Hey ladies. I am looking for thoughts about the 104 width Moment Sierra. some people hate the triple camber. I am an intermediate skiier who has mostly only backcountry skiied but hitting the resort this winter. Skiing wet heavy snow of the west coast, Revelstoke in BC, and Whistler. I tend to struggle with the heavy chopped up powder, and trees. would love to get better at those. Folks I know love the QST for groomers, the skinnier version. Cant find much about the 104 Sierra. Any thoughts or recommendations would be greatly appreciated.
It'd be helpful to me to have some clarification on the definition of powder being used here. Heavy and wet is like the opposite of powder to me and benefits from a different ski. Are you referring to backcountry skiing as powder skiing or fresh snow in a general sense as powder?
I ski in Utah as a season passer. I am youngish retiree and ski 5+ days a week and love storm skiing in the trees and challenging the drifts. I am 5'5, 160#, and muscular and year 'round mountain active on the water and in the mountains so I can drive a big ski with ease.
For Utah powder, I know ski nothing but Voilé skis which are all born and bred for the backcountry. They are very light and enviably capable in highly variable conditions found in the backcountry or on big mountains inbounds.

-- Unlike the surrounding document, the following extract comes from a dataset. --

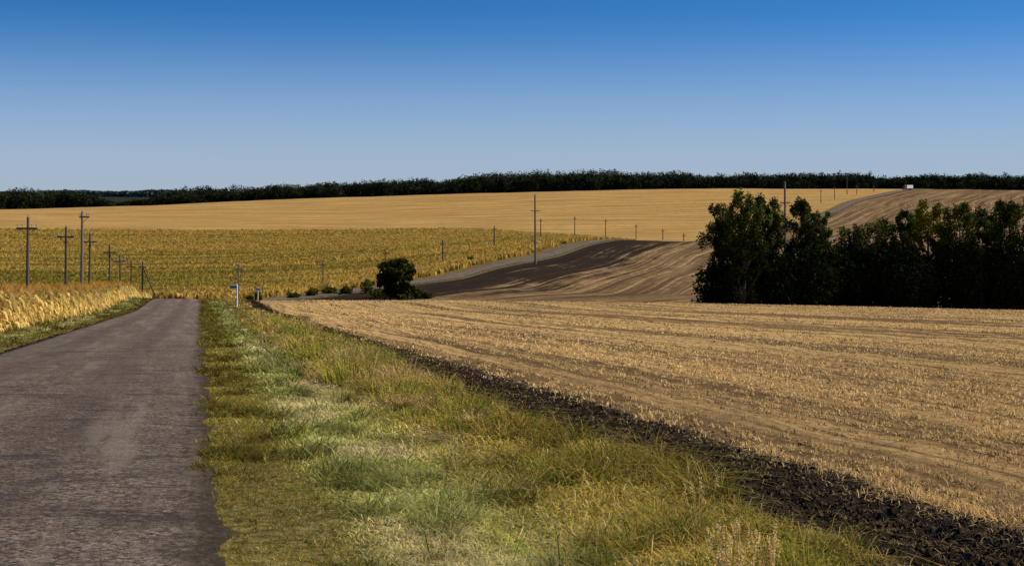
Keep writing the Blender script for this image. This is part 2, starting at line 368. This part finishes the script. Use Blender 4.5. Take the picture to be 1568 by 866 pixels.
# ---------------------------------------------------------------- stubble
n=420000; Y=np.exp(rng.uniform(np.log(5.5),np.log(200),n))
Xr=0.47*Y+1.5; xl=Xc(Y)+7.6/Cs(Y); X=xl+(Xr-xl)*rng.random(n); D=dcf(X,Y)
sp_=0.36; D2=np.where(Y<80,np.round(D/sp_)*sp_+rng.normal(0,0.045,n),D); D2=np.maximum(D2,7.85+rng.normal(0,0.2,n))
X=Xc(Y)+D2/Cs(Y)
lane=fbm((D2)*0.33,Y*0.012,88); pt=fbm(X*1.1,Y*0.6,90); pf=fbm(X*3.5,Y*1.8,91)
keep=rng.random(n)<np.clip(0.07+1.15*sst(lane,0.36,0.54)*np.clip(sst(pf,0.36,0.58)*(0.4+pt),0.07,1),0,1); X=X[keep];Y=Y[keep];lane=lane[keep];pt=pt[keep];pf=pf[keep];n=len(X)
flat=rng.random(n)<0.45
h=rng.uniform(0.02,0.075,n)*(1+0.003*Y)*(0.6+0.8*pf); h[flat]*=0.6; w=np.maximum(0.007,0.0007*Y)*rng.uniform(.7,1.5,n)
lean=np.where(flat,rng.uniform(2,5,n),rng.gamma(2,0.3,n))
c=lerp((0.66,0.42,0.155),(0.94,0.67,0.30),rng.random(n))*(0.70+0.42*sst(lane,0.35,0.6))[:,None]
k=rng.random(n)<0.2; c[k]*=0.35
v,f,cc=blades(np.stack([X,Y,ground(X,Y)-0.005],1),h,w,rng.uniform(0,np.pi,n),lean,rng.uniform(0,2*np.pi,n),c)
A=Acc(); A.add(v,f,cc)
n=8000; Y=np.exp(rng.uniform(np.log(5.5),np.log(60),n)); D=7.2+rng.normal(0,0.45,n); X=Xc(Y)+D/Cs(Y); h=rng.uniform(0.02,0.05,n)
v,f,cc=blades(np.stack([X,Y,ground(X,Y)+0.01],1),h,np.maximum(0.006,0.0006*Y),rng.uniform(0,np.pi,n),rng.uniform(0.5,4,n),rng.uniform(0,2*np.pi,n),lerp((0.2,0.13,0.06),(0.45,0.31,0.14),rng.random(n)))
A.add(v,f,cc)
A.obj('stubble_straw',leafmat('straw',0.2,var=0.15))
# furrow clods
n=80000; Y=np.exp(rng.uniform(np.log(5.5),np.log(160),n)); D=7.1+rng.normal(0,0.40,n); X=Xc(Y)+D/Cs(Y)
r=np.clip(rng.gamma(1.6,0.0046,n),0.003,0.034); r=np.maximum(r,0.0004*Y); oc=np.array([[1,0,0],[-1,0,0],[0,1,0],[0,-1,0],[0,0,1],[0,0,-1]],float)
V=oc[None]*r[:,None,None]*rng.uniform(0.6,1.3,(n,6,1)); V+=rng.normal(0,0.25,(n,6,3))*r[:,None,None]
V+=np.stack([X,Y,ground(X,Y)+r*0.3],1)[:,None]
ofc=np.array([[0,2,4],[2,1,4],[1,3,4],[3,0,4],[2,0,5],[1,2,5],[3,1,5],[0,3,5]])
f=(ofc[None]+np.arange(n)[:,None,None]*6).reshape(-1,3)
c=lerp((0.018,0.012,0.009),(0.075,0.05,0.032),rng.random(n)**2)
mesh_obj('furrow_soil_clods',V.reshape(-1,3),f,leafmat('soil_clods',0.0,var=0.3,sc=20),col=np.repeat(c,6,0))
# ---------------------------------------------------------------- near corn field (dry maize, left)
cornm=leafmat('corn_leaves',0.35,var=0.3,sc=3)
def corn_template():
    A=Acc(); v,f=tube((0,0,0),(0,0,1.55),0.013,0.007,3,False); A.add(v,f,(0.85,0.75,0.45))
    for i in range(9):
        z0=0.15+i*0.15; a=i*2.4+rng.normal(0,.4); L=rng.uniform(0.45,0.7); di=np.array([math.cos(a),math.sin(a),0]); pe=np.array([-di[1],di[0],0])
        pts=[];ws=[0.05,0.13,0.11,0.02]
        for k_,(u,zz) in enumerate([(0,0),(0.3,0.22),(0.65,0.02),(0.8,-0.45)]):
            c_=di*L*u+np.array([0,0,z0+zz*L]); pts+= [c_-pe*ws[k_]/2,c_+pe*ws[k_]/2]
        f=[]
        for k_ in range(3): f+=[[2*k_,2*k_+1,2*k_+3],[2*k_,2*k_+3,2*k_+2]]
        A.add(np.array(pts),np.array(f),np.array([1,0.95,0.82])*rng.uniform(.45,1.2))
    for i in range(4):
        a=i*1.57; v,f=tube((0,0,1.5),(math.cos(a)*.12,math.sin(a)*.12,1.75),0.008,0.004,3,False); A.add(v,f,(0.8,0.6,0.35))
    return np.concatenate(A.v),np.concatenate(A.f),np.concatenate(A.c)
tp=[corn_template() for _ in range(5)]
rowsD=[];rowsY=[]
for rr in range(7):
    yy=np.arange(20,205,0.25); yy=yy+rng.normal(0,0.05,len(yy)); rowsY.append(yy); rowsD.append(5.3+rr*0.7+rng.normal(0,0.12,len(yy)))
nb=5500; rowsY.append(rng.uniform(30,215,nb)); rowsD.append(rng.uniform(10,75,nb))
Y=np.concatenate(rowsY);D=np.concatenate(rowsD);X=Xc(Y)-D/Cs(Y);k=rng.random(len(X))<0.88;X=X[k];Y=Y[k]
cls=rng.integers(0,5,len(X)); A=Acc()
for q in range(5):
    kk=cls==q; x=X[kk];y=Y[kk];n=len(x); v,f,c=tp[q]; a=rng.uniform(0,6.28,n); s_=rng.uniform(0.68,1.14,n)
    vx=v[None,:,0]*np.cos(a)[:,None]-v[None,:,1]*np.sin(a)[:,None]; vy=v[None,:,0]*np.sin(a)[:,None]+v[None,:,1]*np.cos(a)[:,None]
    V=np.stack([vx*s_[:,None]+x[:,None],vy*s_[:,None]+y[:,None],v[None,:,2]*s_[:,None]+ground(x,y)[:,None]],-1)
    base=lerp((0.74,0.52,0.16),(0.92,0.72,0.31),rng.random(n)); gg=rng.random(n)<0.12; base[gg]=(0.42,0.36,0.08)
    Cc=c[None]*base[:,None]; Ff=f[None]+(np.arange(n)*len(v))[:,None,None]
    A.add(V.reshape(-1,3),Ff.reshape(-1,3),Cc.reshape(-1,3))
A.obj('corn_field',cornm)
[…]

I use them inbounds mounted with alpine bindings.
Since skiing is the major activity in my life, I have a quiver and use different ski depending on the snow depth and conditions. Voilè V8 (114) are my widest and for pure, 12"+ new bottomless deep days in light powder. They are surprising agile with superior floatation.
If I had to have only one ski, it'd hands down be the Voilè Superchargers (106). For me, they truly shine in 6-12" fresh in off piste powder, but ably handle all conditions, chopped up stuff, dense and can even slay soft groomers. It is the most intuitive, responsive, versatile ski I have ever put on. All I have to do is think about turning. This is my daily ski in Utah during the active snowfall periods.

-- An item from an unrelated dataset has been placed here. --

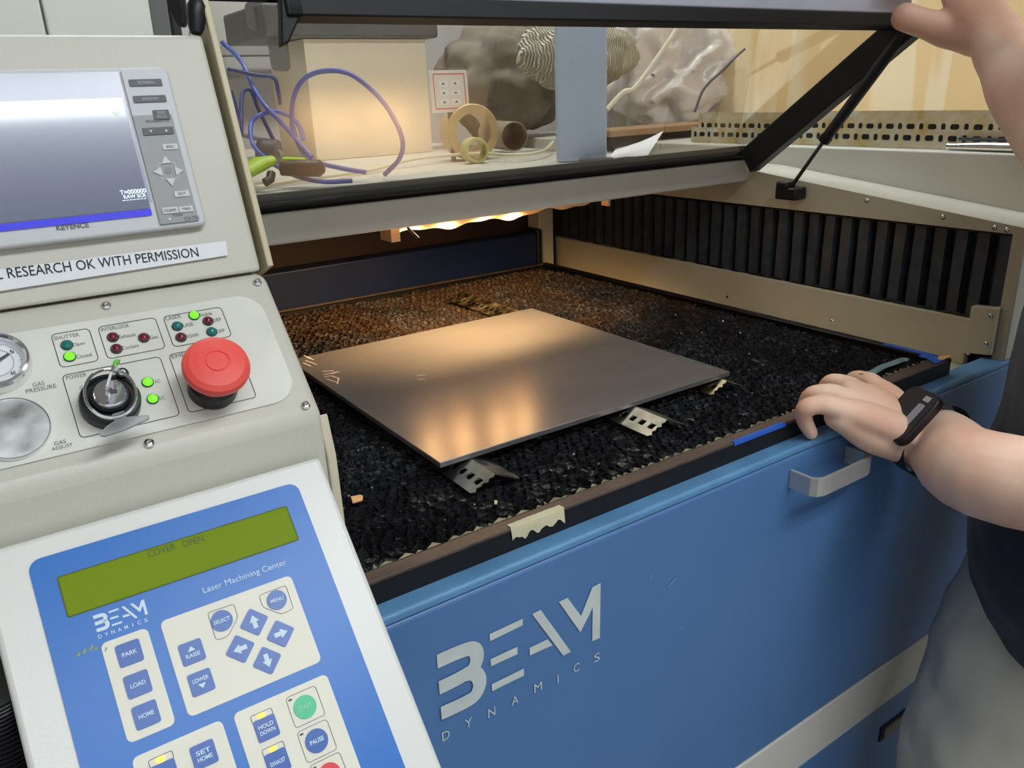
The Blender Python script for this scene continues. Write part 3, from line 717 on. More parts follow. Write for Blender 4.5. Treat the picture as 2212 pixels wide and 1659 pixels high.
# emergency stop
a, bb = FM.px(459, 842)
es = MB().lathe(FM, a, bb, [(.0140, .001), (.0142, .004), (.0138, .011), (.0105, .013), (.0100, .018)], BLACK, seg=40).obj('emergency_stop', con)
a2_, b2_ = FM.px(459, 842)
b = MB(); b.lathe(FM, a, bb, [(.0118, .013), (.0128, .018), (.0165, .0235), (.0183, .026), (.0186, .0285), (.0178, .0310), (.0150, .0328), (.0100, .0340), (.0068, .0343), (.0066, .0337), (.0060, .0337), (.0058, .0344), (.0001, .0346)], RED, seg=48)
tag(b.obj('mushroom_cap', es, smooth=50), 'red mushroom cap')
# key switch
a, bb = FM.px(239, 877)
ks = MB().lathe(FM, a, bb, [(.0155, .001), (.0157, .008), (.0148, .0105), (.0128, .011), (.0126, .0100), (.0105, .0100), (.0100, .0130), (.0092, .0150), (.0085, .0152)], BLACK, seg=36).obj('key_switch', con)
b = MB(); b.lathe(FM, a, bb, [(.0086, .0150), (.0082, .0160), (.0076, .0163), (.0001, .0163)], CHROME, seg=30); b.box(FM, a - .001, a + .0035, bb - .0010, bb + .0012, .0160, .0168, BLACK); b.obj('lock_face', ks)
b = MB(); b.lathe(FM, a + .0095, bb + .0128, [(.0035, .001), (.0035, .011), (.003, .0125), (.0001, .0125)], BLACK, seg=14); b.lathe(FM, a + .0095, bb + .0128, [(.0018, .0126), (.0001, .0128)], PAPER, seg=12); b.obj('pointer', ks)
FK = Fr(FM.pt(a, bb, .0163), FM.pt(0, 0, 1) - FM.pt(0, 0, 0), tuple(FM.u * .55 + FM.v * .85))
b = MB(); b.prism(FK, [(-.001, -.0035), (.004, -.0035), (.0055, -.005), (.013, -.004), (.018, .003), (.018, .010), (.014, .013), (.007, .010), (.004, .0035), (-.001, .0035)], -.0008, .0008, CHROME)
b.prism(FK, [(.0175, .0055), (.0186, .010), (.0142, .0136), (.0105, .0122), (.0150, .0098)], -.0011, .0011, M('key_green_tip', rgb(96, 190, 60), .4)); b.obj('key', ks, bevel=.0003)
c_ = FM.pt(a, bb - .0015, .0165); rp = []
for i in range(41):
    t = 2 * math.pi * i / 40; rp.append(c_ + FM.u * .0125 * math.sin(t) + FM.v * (.0135 * math.cos(t)) + FM.n * (.003 * math.cos(t) + .001))
b = MB(); b.tube(rp, .0007, CHROME, seg=8, cap=False); b.tube([p + FM.n * .0014 for p in rp[3:38]], .0007, CHROME, seg=8); b.obj('key_ring', ks)
CLR = M('clear_plastic', rgb(214, 216, 218), .25, trans=.75, ior=1.3)
b = MB(); Ft = Fr(FM.pt(a + .001, bb - .0150, .015), tuple(FM.u + FM.v * .12), tuple(FM.v - FM.n * .55))
b.prism(Ft, rrect(0, 0, .0065, .0065, .001), -.0008, .0008, CLR)
b.prism(Ft, rpoly([(-.004, -.003), (.004, -.003), (.014, -.008), (.013, -.0105), (0, -.013), (-.011, -.0125), (-.0125, -.010), (-.009, -.006)], .002), -.0005, .0005, CLR); b.obj('key_tag', ks)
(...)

The Voilè V6 98 were my AT mounted backcountry ski. Then Powder Mountain closed access to the backcountry and pre- and post-season resort skiing so I just mounted them with alpine bindings and sold my BC gear. They handle the variable snow conditions found in the backcountry, but can work wonderfully as an inbounds ski, I'll likely use them for velvet over groomers and as an "old snow" groomer ski.
We don't have much in the way of firm sunbaked groomers here. When we do, I use the Black Pearl 97 or my rock ski which is a old Line Prophet 98. I find both of these skis require an aggressive driver and will hold an edge beautifully, but there's no relaxing. They have to be ridden hard.

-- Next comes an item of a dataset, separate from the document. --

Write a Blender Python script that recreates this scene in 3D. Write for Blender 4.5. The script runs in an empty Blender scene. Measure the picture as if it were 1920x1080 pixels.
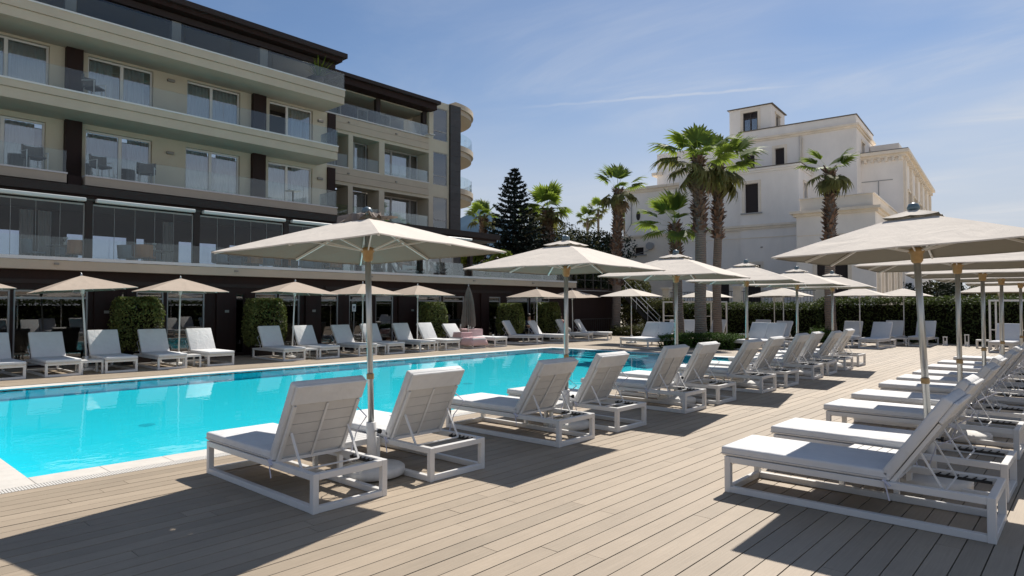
import bpy, bmesh, math, random
import numpy as np
from mathutils import Vector, Matrix, Euler

R = math.radians
random.seed(11)
NR = np.random.default_rng(11)
scene = bpy.context.scene
col = scene.collection

# ------------------------------------------------------------------ camera, sky, sun, exposure
cam_d = bpy.data.cameras.new('camera')
cam_d.sensor_width = 36.0
cam_d.lens = 22.93
cam_d.clip_start = 0.05
cam_d.clip_end = 6000
cam = bpy.data.objects.new('camera', cam_d)
col.objects.link(cam)
cam.location = (0, 0, 1.8)
cam.rotation_euler = (R(90 + 1.592), 0, R(42.087))
scene.camera = cam

SUN_EL = 50.0
SUN = Vector((-0.127, 0.629, 0.767)).normalized()      # towards the sun
world = bpy.data.worlds.new('World')
scene.world = world
world.use_nodes = True
wn = world.node_tree
bg = wn.nodes['Background']
sky = wn.nodes.new('ShaderNodeTexSky')
sky.sky_type = 'NISHITA'
sky.sun_disc = False
sky.sun_elevation = R(SUN_EL)
sky.sun_rotation = math.atan2(SUN.x, SUN.y)
sky.air_density = 1.0
sky.dust_density = 0.35
sky.ozone_density = 4.6
bg.inputs['Strength'].default_value = 0.070


def wnode(t, **kw):
    n = wn.nodes.new(t)
    for k, v in kw.items():
        setattr(n, k, v)
    return n


def wmath(op, a, b=None, c=None, clamp=False):
    n = wn.nodes.new('ShaderNodeMath')
    n.operation = op
    n.use_clamp = clamp
    for i, x in enumerate((a, b, c)):
        if x is None:
            continue
        if isinstance(x, (int, float)):
            n.inputs[i].default_value = x
        else:
            wn.links.new(x, n.inputs[i])
    return n.outputs[0]


def wdot(vec_out, v):
    n = wn.nodes.new('ShaderNodeVectorMath')
    n.operation = 'DOT_PRODUCT'
    wn.links.new(vec_out, n.inputs[0])
    n.inputs[1].default_value = v
    return n.outputs['Value']


def wstep(x, a, b):
    n = wn.nodes.new('ShaderNodeMapRange')
    n.interpolation_type = 'SMOOTHSTEP'
    wn.links.new(x, n.inputs[0])
    n.inputs[1].default_value = a
    n.inputs[2].default_value = b
    return n.outputs[0]


tc = wnode('ShaderNodeTexCoord')
D = tc.outputs['Generated']
# high thin cirrus: noise on a flat layer far above the ground
sep = wnode('ShaderNodeSeparateXYZ')
wn.links.new(D, sep.inputs[0])
zc = wmath('MAXIMUM', sep.outputs[2], 0.06)
px = wmath('DIVIDE', sep.outputs[0], zc)
py = wmath('DIVIDE', sep.outputs[1], zc)
comb = wnode('ShaderNodeCombineXYZ')
wn.links.new(px, comb.inputs[0])
wn.links.new(py, comb.inputs[1])
mp = wnode('ShaderNodeMapping')
mp.inputs['Rotation'].default_value = (0, 0, R(-20))
mp.inputs['Scale'].default_value = (0.62, 1.25, 1)
wn.links.new(comb.outputs[0], mp.inputs[0])
nz = wnode('ShaderNodeTexNoise')
nz.inputs['Scale'].default_value = 1.1
nz.inputs['Detail'].default_value = 9
nz.inputs['Roughness'].default_value = 0.62
nz.inputs['Distortion'].default_value = 0.6
wn.links.new(mp.outputs[0], nz.inputs['Vector'])
nz2 = wnode('ShaderNodeTexNoise')
nz2.inputs['Scale'].default_value = 0.42
nz2.inputs['Detail'].default_value = 3
wn.links.new(comb.outputs[0], nz2.inputs['Vector'])
streak = wstep(nz.outputs[0], 0.38, 0.78)
patch = wstep(nz2.outputs[0], 0.36, 0.66)
east = wstep(wdot(D, (0.743, 0.669, 0.0)), -0.28, 0.42)
cirrus = wmath('MULTIPLY', wmath('MULTIPLY', streak, wmath('MULTIPLY_ADD', patch, 0.85, 0.15)), wmath('MULTIPLY_ADD', east, 0.82, 0.10))
cirrus = wmath('ADD', wmath('MULTIPLY', cirrus, 0.85), wmath('MULTIPLY', wmath('MULTIPLY', patch, east), 0.36))
# a vapour trail: a narrow arc of the sky
TR_N, TR_A, TR_T = (0.3397, 0.2055, 0.9178), (-0.5, 0.8, 0.2), (0.7, 0.7, 0.0)


def pix_dir(x, y):
    f = 1223.0
    v = Vector(((x - 960) / f, (540 - y) / f, -1.0))
    return (cam.rotation_euler.to_matrix() @ v).normalized()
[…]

For the I-70 resorts in CO I pretty much just ski groomers on Black Pearl 97 as they handle the chop and densely skied out, packed snow as well as lucky early morning or daytime freshies, but I always have the Superchargers along. For Targhee and Jackson, Whistler & Fernie, I'd take the Superchargers and V6's. I don't ski Revelstoke or Kicking Horse, but I'd be sure to bring my V8s if I did.